Clever Tony - he photocopied the schedule, contacted a lawyer and then went to see the Head Manager to explain why he was getting 144 hours of overtime pay. The HM, when he picked his jaw up from where it had been resting on the floor, shouted for the Evil Supervisor to get into his office NOW! where she was fired on the spot for putting the business at legal peril, despite her grovelling and blubbering*. Art!
Foolishly, she slapped Tony in a fit of anger, blaming him for her own stupidity and petty vindictiveness.
Fast forward to the court date, where the HM brought along the office CCTV film of ES hitting Tony. She got a suspended sentence. So, in addition to being fired, she was now unemployable. Plus, her husband divorced her as this was the last straw. O, and she lost custody of her child.
"The Sea Of Sand"
The Doctor is faced with attack from one of the few bio-vores who have chosen to remain at Makin Al-Jinni.
Perhaps it escaped his attention
that the small alien survived through it’s own wits, not only the failings of
others.
When
Kaybol darted out his proboscis, threatening Thedoctor with slow death, the
small alien held up a network of fibres strung between it’s hands, catching the
detachment leader’s proboscis and trapping it between the strands. ‘Cat’s Cradle!’ chortled the small alien. With a wrench, Kaybol dragged himself free
from the trap, only to find it bound tightly around his proboscis, making his
eyes water with the pain.
By
the time he dragged the fibres free, Thedoctor was gone. Two more bio-vores came up to assist their
leader, as he thought, gesturing towards the vanished alien.
‘We
must pursue!’ he began. Began, and
ended.
Instead
of helping, the two Sub-Senior’s Eviscerated Kaybol, who they felt had
failed. Besides, they were hungry.
Darting away from Kaybol, the
Doctor merely rounded the end wall of the small science building and circled
it, aiming to get back to where he came from.
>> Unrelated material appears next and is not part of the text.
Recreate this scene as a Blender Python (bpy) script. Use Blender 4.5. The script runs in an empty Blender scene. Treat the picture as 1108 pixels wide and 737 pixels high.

He witnessed the end of Kaybol, without regret, and made his way back
into the nearest science building. The
paucity of bio-vores meant this was fairly easy.
Worryingly,
the various life-scanners, display screens and information panels within the
building were set by default on the Mediterranean coastline.
Oh,
my, thought the Doctor to himself. The
Mediterranean: a littoral zone with a desert hinterland – much like
Homeworld. Just what these aliens would
be familiar with.
Ooops. Hurry up and save the day, Doctor!
Finally -
The weather's looking good, I think this afternoon's constitutional into Lesser Sodom is a go. I need to get a couple of bit and pieces for tomorrow's Mushroom Risotto.
* Tony doesn't state which country this event takes place in, but I doubt it's South Canada. They treat employees like indentured servants.